Dickie Rock, one of the monarchs of the show band era in the Ireland of yesterday, is still singing away as powerful as ever at the age of 78 years.  An article about his longevity in a demanding industry catches my wandering eye and accelerates me back to the years of his heyday in the big ballrooms of the day before yesterday.

And, as Lent ends and another Easter looms brightly ahead, I reflect on what was truly the terrible beauty of much of what rural life was like back then for the boys and girls of the rising generations when the Catholic Church was in such total control of all our lives.

Many of you will not believe the realities which I am about to spell out now about what it was like back then up to the seventies of the last century. And that is not too long ago at all.  But check with someone you know who lived through it in the Ireland we had then and you will discover this is all totally accurate.

The seven weeks of Lent back then, for example, were weeks of real mortal punishment for all. Strongmen doing heavy manual work had to observe a strict fast which allowed only one meal a day. It was a mortal sin to eat meat on a Friday.

Children had to abstain from their treats like sweets and comics and suchlike. And boy could not meet girl because, believe it or not, the church ordered that all the provincial ballrooms must close down for the weeks of Lent. The only exception was for the night of St. Patrick's Day and boy, did you look forward to that!

And Dickie Rock and his band, like all the other show bands of note, had to go over to England or elsewhere outside the country to ply their musical trade there until Easter. That was the way it was.

And that is only one element of the social jigsaw. The huge big ballrooms in every county were never permitted to serve alcohol. They were called dry ballrooms.

If you were fortunate enough to talk a girl into sharing a drink with you during the dance it was either tea or orange squash you shared.  If you had taken a drink before coming to the dance you better have a packet of mints in your pocket to mask that reality because many of the girls would not dance with you at all if there was drink on your breath.  And they could never go into pubs themselves either.

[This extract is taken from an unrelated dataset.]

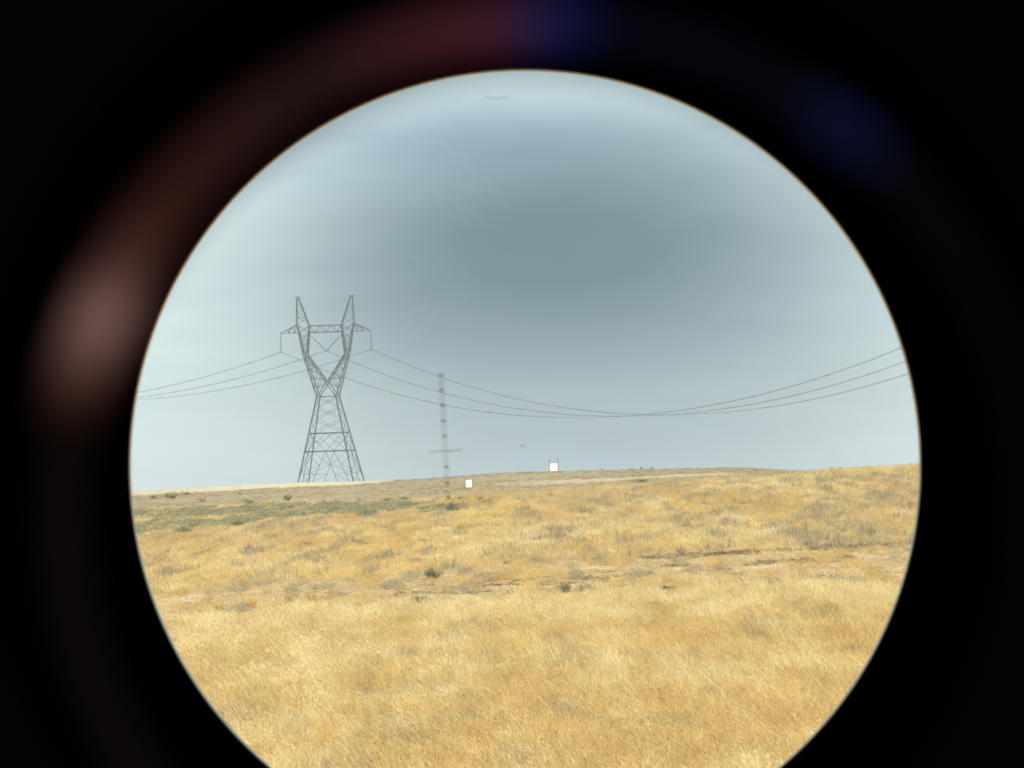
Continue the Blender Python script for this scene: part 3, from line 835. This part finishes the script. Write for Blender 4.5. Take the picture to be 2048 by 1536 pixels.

And the gender realities on the maple floors under the spinning crystal balls overhead was telling as well. The boys and men, overwhelmingly from farms, outnumbered the girls by ratios often as high as 10 to one. Many of the young women, you see, had managed to secure positions in the civil service in Dublin or were nursing or teaching or doing secretarial work up there.

The gender imbalance was such that when Dickie Rock announced the next dance the charge across the floor from the male to the female side of the hall was akin to that of a herd of buffalo.  You had to move fast under your Brylcreemed hair and behind your Windsor-knotted tie to have any chance of getting a dance partner at all. Ask anybody who lived through it.

So the ballrooms of romance were often ballrooms of nodance for many of us lads who were too slow off the mark in the charge across the floor. The girls had a wide selection to choose partners from and, sadly for this manlet of a yoke, with a black goatee beard, when beards were still regarded with suspicion, I was often rejected on sight.

If I did get a dance, however, I had a hidden advantage over many of the farmers around me. I had the soft hands of an office worker, you see, at a time when the girls did not wish to marry farmers and enter into the hard enough lifestyles of their mothers. Maybe I was a teacher or a bank clerk, I could see them thinking as we danced.

The one thing I could never reveal, incidentally, was that I was a reporter because that made me one of the breed that had splashed the story of Uncle Hugh's crimes all over the local papers.  So I was always vague about my precise trade.

And because I was an excellent jiver when the jive was at its peak and had those interesting hands I very occasionally "scored” -- the word the lads used then -- and she would consent to let me walk her outside to the hackney that was bringing her group home after the dance.

Uninhibited sex outside in a doorway before that?  Not at all, none of that stuff. That was sinful in a state without any contraception of any kind except modesty and abstinence.

You'd be lucky to get 15 kisses and a cuddle, and normally she would keep her overcoat closed tightly to keep the hungry bodies well apart.  And if you did not ask for a date before she joined her friends again then you were already history and she was being slagged for having wasted her night with a weedy little guy with a whisker on him. What got into you?

Ah yes, as Dickie Rock sang beneath the crystal balls of a different Ireland, I remember it well as another brighter and infinitely freer Easter comes again.

You still don't believe me? Ask anybody who was there when Dickie Rock was king.